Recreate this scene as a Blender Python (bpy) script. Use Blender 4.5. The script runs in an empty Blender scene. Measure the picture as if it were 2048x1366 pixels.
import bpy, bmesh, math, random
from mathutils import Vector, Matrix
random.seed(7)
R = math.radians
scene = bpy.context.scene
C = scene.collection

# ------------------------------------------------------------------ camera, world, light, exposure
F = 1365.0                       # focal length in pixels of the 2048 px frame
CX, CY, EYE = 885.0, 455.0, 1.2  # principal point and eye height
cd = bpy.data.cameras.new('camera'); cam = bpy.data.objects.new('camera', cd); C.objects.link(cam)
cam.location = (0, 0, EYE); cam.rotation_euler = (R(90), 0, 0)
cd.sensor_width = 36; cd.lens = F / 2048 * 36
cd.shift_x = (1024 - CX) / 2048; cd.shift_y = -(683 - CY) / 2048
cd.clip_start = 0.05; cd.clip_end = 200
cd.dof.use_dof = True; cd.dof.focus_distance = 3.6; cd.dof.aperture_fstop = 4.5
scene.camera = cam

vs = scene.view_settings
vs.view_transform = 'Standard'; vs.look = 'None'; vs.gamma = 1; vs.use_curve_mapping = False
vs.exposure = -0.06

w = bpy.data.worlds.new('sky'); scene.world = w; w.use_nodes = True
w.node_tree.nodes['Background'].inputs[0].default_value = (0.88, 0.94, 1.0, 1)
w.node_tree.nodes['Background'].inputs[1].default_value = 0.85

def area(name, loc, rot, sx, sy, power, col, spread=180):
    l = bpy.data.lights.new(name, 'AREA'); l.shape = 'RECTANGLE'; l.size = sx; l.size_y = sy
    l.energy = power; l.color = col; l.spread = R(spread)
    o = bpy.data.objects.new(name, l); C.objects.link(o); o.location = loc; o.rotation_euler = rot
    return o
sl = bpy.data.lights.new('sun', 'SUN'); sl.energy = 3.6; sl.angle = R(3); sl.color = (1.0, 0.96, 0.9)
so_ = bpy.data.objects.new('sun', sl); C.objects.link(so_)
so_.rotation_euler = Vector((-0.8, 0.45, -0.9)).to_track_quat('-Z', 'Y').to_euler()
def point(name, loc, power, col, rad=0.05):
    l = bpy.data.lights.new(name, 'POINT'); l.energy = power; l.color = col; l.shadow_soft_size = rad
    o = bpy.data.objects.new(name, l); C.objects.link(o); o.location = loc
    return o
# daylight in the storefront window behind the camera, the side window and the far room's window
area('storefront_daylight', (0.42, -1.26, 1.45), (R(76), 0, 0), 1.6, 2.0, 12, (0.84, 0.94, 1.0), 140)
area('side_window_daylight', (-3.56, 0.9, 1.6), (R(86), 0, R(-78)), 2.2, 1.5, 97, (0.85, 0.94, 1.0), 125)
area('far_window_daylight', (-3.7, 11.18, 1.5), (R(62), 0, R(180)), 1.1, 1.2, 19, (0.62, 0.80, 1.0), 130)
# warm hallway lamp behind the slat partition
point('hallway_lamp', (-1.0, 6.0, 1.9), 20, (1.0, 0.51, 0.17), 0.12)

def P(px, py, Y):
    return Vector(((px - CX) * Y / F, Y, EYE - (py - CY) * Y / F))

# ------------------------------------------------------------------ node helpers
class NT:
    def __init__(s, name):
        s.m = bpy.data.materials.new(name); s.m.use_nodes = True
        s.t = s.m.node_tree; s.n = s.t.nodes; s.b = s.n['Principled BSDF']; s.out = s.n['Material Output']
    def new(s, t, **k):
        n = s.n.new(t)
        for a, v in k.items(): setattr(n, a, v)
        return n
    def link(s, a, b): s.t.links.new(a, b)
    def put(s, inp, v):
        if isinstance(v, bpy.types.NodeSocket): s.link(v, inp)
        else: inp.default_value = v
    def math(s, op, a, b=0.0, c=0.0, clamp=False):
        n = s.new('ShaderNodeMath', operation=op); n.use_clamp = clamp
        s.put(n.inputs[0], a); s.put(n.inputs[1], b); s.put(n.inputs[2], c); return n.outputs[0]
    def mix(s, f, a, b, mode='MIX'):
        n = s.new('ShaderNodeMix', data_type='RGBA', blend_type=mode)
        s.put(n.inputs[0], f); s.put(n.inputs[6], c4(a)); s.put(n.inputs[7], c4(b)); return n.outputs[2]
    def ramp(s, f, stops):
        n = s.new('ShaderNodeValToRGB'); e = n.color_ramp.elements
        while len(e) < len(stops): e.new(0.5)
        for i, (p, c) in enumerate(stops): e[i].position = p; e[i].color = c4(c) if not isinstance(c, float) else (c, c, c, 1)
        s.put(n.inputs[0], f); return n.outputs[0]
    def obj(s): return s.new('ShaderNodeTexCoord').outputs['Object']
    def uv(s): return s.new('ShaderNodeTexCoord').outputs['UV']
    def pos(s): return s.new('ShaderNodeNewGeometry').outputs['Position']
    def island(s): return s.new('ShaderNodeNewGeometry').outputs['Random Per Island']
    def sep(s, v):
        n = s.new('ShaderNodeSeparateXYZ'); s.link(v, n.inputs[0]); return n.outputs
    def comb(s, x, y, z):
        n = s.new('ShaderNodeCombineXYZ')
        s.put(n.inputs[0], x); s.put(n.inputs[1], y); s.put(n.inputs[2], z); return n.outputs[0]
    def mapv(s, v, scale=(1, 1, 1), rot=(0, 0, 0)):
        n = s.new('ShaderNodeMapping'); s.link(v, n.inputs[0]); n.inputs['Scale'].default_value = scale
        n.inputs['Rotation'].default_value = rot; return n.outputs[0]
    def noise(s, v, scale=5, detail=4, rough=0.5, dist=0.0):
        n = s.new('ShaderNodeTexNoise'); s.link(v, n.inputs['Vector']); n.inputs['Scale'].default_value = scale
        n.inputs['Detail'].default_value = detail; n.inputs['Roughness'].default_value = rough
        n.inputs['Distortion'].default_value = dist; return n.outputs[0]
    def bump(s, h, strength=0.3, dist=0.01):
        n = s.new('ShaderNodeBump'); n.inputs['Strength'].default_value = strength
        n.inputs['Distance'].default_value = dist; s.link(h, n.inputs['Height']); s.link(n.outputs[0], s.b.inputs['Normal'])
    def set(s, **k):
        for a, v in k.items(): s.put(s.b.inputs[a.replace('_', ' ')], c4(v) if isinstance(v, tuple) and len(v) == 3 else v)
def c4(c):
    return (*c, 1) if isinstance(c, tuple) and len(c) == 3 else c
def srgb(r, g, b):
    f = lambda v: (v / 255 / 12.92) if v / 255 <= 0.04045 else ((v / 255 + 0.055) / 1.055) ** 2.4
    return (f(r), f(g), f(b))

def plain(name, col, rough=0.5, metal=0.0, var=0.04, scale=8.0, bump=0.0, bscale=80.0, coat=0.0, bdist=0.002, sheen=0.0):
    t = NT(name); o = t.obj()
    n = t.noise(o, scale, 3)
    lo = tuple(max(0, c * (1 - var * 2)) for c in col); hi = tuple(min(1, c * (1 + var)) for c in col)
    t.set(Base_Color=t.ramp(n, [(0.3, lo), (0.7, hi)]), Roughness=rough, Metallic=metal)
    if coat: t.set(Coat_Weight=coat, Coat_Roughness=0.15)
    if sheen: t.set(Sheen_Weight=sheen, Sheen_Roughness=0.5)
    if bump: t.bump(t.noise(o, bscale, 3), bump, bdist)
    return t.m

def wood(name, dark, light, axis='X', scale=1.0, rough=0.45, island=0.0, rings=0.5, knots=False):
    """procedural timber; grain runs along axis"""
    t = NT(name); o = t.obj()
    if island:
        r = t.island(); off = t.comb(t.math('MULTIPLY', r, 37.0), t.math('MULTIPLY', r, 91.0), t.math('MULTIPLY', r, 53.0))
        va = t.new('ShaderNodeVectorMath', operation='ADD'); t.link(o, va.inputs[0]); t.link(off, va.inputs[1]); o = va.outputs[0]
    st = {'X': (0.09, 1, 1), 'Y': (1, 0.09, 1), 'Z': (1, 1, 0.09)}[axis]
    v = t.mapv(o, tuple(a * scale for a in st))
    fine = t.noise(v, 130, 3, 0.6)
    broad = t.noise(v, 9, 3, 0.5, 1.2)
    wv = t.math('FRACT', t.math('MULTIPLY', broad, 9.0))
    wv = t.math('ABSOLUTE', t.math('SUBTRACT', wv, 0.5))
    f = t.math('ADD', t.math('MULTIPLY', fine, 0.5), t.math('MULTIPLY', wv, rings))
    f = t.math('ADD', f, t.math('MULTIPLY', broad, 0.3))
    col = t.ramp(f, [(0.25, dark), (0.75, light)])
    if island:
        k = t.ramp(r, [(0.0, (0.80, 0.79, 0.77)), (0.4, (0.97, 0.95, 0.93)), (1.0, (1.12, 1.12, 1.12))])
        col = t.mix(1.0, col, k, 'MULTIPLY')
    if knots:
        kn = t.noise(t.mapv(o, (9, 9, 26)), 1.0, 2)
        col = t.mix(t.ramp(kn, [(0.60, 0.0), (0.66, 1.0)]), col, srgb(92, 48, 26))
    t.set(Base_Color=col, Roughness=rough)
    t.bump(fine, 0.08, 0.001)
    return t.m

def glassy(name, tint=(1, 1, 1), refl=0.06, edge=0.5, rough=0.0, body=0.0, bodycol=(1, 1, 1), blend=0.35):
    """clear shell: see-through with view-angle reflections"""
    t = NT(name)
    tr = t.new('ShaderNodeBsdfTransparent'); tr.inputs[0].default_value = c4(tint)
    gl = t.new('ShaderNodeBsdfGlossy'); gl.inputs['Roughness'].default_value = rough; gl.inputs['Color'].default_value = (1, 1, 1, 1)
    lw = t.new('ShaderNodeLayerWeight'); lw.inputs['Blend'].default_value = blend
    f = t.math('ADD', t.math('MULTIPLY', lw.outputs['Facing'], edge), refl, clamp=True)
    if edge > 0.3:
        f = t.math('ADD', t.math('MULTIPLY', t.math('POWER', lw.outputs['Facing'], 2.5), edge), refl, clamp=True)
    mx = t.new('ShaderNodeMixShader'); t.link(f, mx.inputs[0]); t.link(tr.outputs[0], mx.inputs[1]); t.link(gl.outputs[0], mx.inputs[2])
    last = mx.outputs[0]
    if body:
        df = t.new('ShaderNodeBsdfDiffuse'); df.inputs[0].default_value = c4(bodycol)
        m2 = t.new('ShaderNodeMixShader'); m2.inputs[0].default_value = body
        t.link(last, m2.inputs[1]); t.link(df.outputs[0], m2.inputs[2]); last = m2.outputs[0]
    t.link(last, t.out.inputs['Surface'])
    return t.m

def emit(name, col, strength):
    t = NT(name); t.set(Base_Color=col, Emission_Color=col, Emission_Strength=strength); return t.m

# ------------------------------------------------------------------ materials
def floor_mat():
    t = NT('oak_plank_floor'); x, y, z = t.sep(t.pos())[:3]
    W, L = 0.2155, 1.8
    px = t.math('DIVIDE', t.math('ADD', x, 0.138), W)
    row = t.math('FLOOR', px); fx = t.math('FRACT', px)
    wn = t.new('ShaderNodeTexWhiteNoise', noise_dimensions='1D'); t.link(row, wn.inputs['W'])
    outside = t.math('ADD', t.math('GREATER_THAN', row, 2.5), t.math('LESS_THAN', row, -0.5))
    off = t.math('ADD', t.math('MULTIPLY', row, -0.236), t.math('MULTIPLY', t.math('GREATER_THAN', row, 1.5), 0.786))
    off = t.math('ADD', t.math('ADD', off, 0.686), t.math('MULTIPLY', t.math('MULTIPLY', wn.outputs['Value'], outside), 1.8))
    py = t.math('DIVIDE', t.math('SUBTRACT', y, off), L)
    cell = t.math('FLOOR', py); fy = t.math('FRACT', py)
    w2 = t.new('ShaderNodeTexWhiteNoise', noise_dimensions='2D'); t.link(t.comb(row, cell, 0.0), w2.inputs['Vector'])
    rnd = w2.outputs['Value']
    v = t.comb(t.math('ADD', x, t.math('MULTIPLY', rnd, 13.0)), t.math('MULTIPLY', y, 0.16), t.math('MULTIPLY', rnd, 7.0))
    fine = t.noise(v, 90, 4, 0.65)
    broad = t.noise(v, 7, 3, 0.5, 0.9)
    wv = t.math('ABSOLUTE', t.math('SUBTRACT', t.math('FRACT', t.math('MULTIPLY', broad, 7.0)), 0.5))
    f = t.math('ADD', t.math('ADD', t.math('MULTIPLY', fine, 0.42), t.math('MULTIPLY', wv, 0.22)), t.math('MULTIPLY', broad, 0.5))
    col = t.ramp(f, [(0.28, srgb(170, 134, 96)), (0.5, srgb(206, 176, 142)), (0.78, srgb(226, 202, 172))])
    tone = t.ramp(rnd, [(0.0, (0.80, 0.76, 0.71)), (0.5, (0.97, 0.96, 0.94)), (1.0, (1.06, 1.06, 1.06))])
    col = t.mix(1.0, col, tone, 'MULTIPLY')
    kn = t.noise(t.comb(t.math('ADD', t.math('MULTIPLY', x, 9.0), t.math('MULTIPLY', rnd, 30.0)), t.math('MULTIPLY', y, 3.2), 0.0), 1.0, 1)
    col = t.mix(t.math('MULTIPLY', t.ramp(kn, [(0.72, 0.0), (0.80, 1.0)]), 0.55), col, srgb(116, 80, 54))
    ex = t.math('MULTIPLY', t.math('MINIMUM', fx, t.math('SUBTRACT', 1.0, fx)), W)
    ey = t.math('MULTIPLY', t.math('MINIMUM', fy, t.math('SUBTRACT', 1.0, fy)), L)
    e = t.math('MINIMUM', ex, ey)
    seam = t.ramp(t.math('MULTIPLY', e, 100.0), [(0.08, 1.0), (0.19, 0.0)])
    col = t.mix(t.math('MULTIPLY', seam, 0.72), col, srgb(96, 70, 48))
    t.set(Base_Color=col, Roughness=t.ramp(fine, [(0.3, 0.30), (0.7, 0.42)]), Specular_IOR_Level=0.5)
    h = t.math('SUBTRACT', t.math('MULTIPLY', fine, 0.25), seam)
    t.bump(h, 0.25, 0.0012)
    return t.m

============

## EXERCISE GOAL
Word for word, quote the lines of the material from the first line through the line with "scene.camera = cam", both ends included.

## TASK RESULT
Recreate this scene as a Blender Python (bpy) script. Use Blender 4.5. The script runs in an empty Blender scene. Measure the picture as if it were 2048x1366 pixels.
import bpy, bmesh, math, random
from mathutils import Vector, Matrix
random.seed(7)
R = math.radians
scene = bpy.context.scene
C = scene.collection

# ------------------------------------------------------------------ camera, world, light, exposure
F = 1365.0                       # focal length in pixels of the 2048 px frame
CX, CY, EYE = 885.0, 455.0, 1.2  # principal point and eye height
cd = bpy.data.cameras.new('camera'); cam = bpy.data.objects.new('camera', cd); C.objects.link(cam)
cam.location = (0, 0, EYE); cam.rotation_euler = (R(90), 0, 0)
cd.sensor_width = 36; cd.lens = F / 2048 * 36
cd.shift_x = (1024 - CX) / 2048; cd.shift_y = -(683 - CY) / 2048
cd.clip_start = 0.05; cd.clip_end = 200
cd.dof.use_dof = True; cd.dof.focus_distance = 3.6; cd.dof.aperture_fstop = 4.5
scene.camera = cam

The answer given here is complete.